This collection of stories about the public pension problem should get the attention of taxpayers and government employees relying on future pension payouts. (Of course, these two groups are not mutually exclusive.)
Next School Crisis for Chicago: Pension Fund Is Running Dry (New York Times)
Illinois on the hook for $670 million more in teacher pensions for next budget (Chicago Tribune)
From the No Pension Bailout website:
State pension systems across the nation are dramatically underfunded. Reasons vary, but in most cases state governments have failed to allocate sufficient money to their retirement systems. additionally states granted overly generous benefits to workers without proper regard for the cost of these benefits.

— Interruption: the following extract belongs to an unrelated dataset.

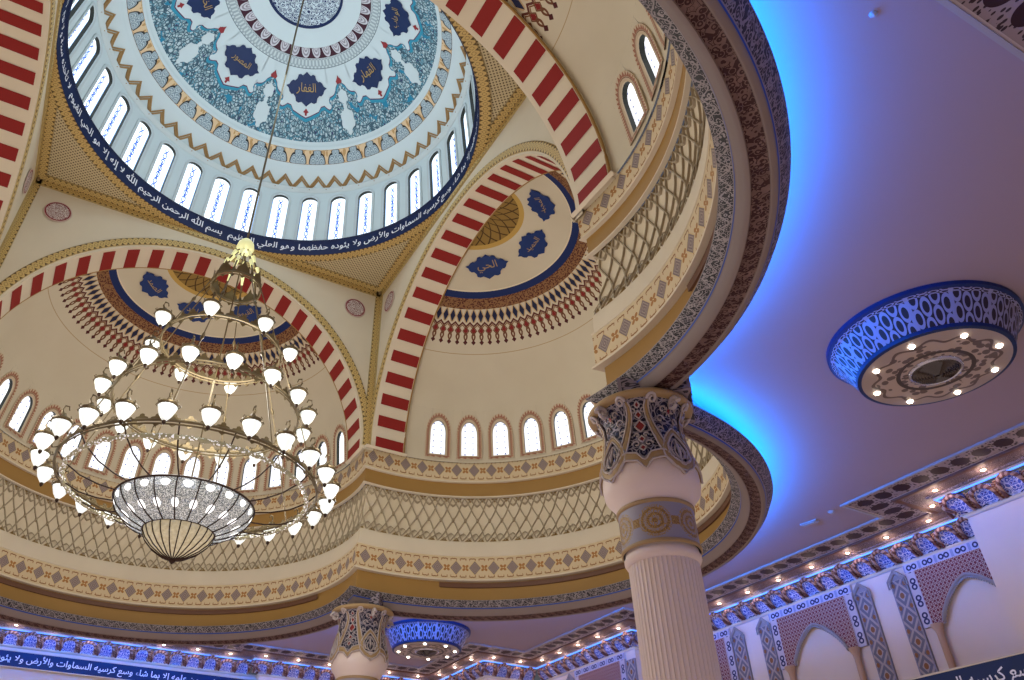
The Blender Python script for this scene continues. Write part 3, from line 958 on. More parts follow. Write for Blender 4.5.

Recent calculations estimate unfunded pension liabilities to total roughly $2.5 trillion – creating state budget crises nationwide. States are being forced to slash budgets for education, healthcare, and public safety to make room for the spiraling costs of pensions. Some states are working to fix the problem, but others are not, instead content to wait for federal bailout of state pensions. A bailout would force states with the resolve to fix their problems to subsidize those that prefer handouts – destroying state’s fiscal sovereignty and creating one of the largest transfers of wealth in the history of our country.
A problem with accounting methods used by state governments
State pension systems across the country are in a state of crisis. According to the Pew Center on the States, states estimated their unfunded pension liabilities at $757 billion in 2010. Most pension experts, however, take issue with the standard actuarial methods used by most public pension plans, which lets state governments hide billions of dollars in pension debt. Under more reasonable accounting standards, states’ pension debt grows to more than $2.5 trillion.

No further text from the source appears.